You can do that in a number of ways today. Goal-setting website Stickk uses a controversial — yet effective — premise to get users to stick to their goals, which can be anything from losing weight to saving up for a vacation. If you fall short of your goal, you commit to letting Stickk charge you a certain amount of cash. That cash can either go to Stickk, a friend of yours, or (most effectively) get sent to a charitable cause that you hate. Stickk calls it the “anti-charity.” The emotional fear of losing money may be enough to encourage you to stay on top of your goals, they reason.

There are other, less-extreme ways to go about it as well. SaveUp lets you link your financial accounts to their site. Each time you do something financially savvy — like paying off a credit card, contributing to a 401(k) or a savings account — the site rewards you with SaveUp points which you can redeem for prizes. Similarly, SmartyPig lets you set savings goals and each time you reach one, you’re rewarded with cash or a gift card based on a percentage of whatever you’ve saved.

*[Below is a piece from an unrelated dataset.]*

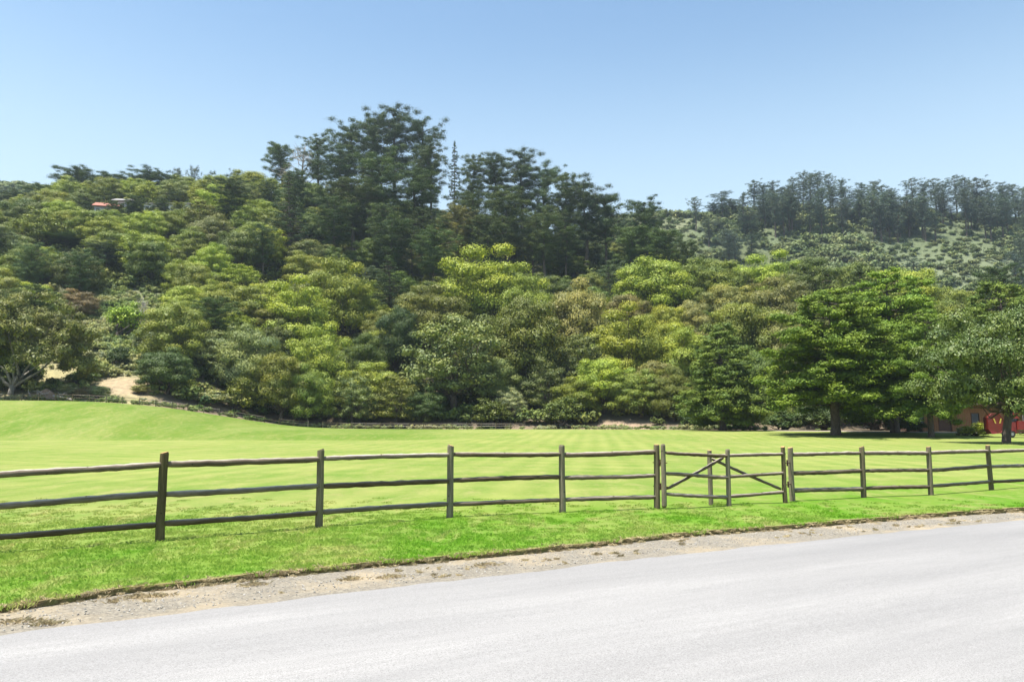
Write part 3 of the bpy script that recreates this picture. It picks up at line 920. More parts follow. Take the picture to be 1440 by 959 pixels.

When we have too many options, we choke.

If you’ve ever caught yourself in a daze, unable to choose from the seemingly infinite kinds of cereal in the supermarket, or pick a fund from the 15 options provided by your employer’s 401(k) plan, chances are you’ve fallen into the choice trap.

“When you have too much choice, which is often accompanied by too much information, people suffer,” says Sheena Iyengar, a Columbia Business School professor and author of “The Art of Choosing”. “They procrastinate, so they’re less likely to make a choice. They make more errors in what they choose.”

This inability to select a choice from a wealth of options may be the reason why Americans are unlikely to save for retirement if their employer does not automatically enroll them in a plan. In a recent study by Vanguard, researchers found that employees who were auto-enrolled in a 401(k) plan by their employer and given the option to withdraw had an overall participation rate of 82%, compared with a 65% participation rate for employees who had to join voluntarily.

Researchers like Iyengar encourage people to find ways to simplify the decision-making process. If you’re stumped by 401(k) plan options, rather than tackling a number of choices all at once, set a goal to review your options in small chunk of three or five at a time. And if you’re wary of setting up a long-term retirement plan, asking a financial advisor for help can take a lot of the burden off your shoulders. Have an expert crunch the numbers and tell you exactly how much you need to save today in order to be able to afford “tomorrow.”

“Saving for retirement involves math, which for a lot of people is even scarier than thinking about retirement,” Walsh says. “But you can’t ever know the target you should be shooting for unless you take the time to do that analysis.”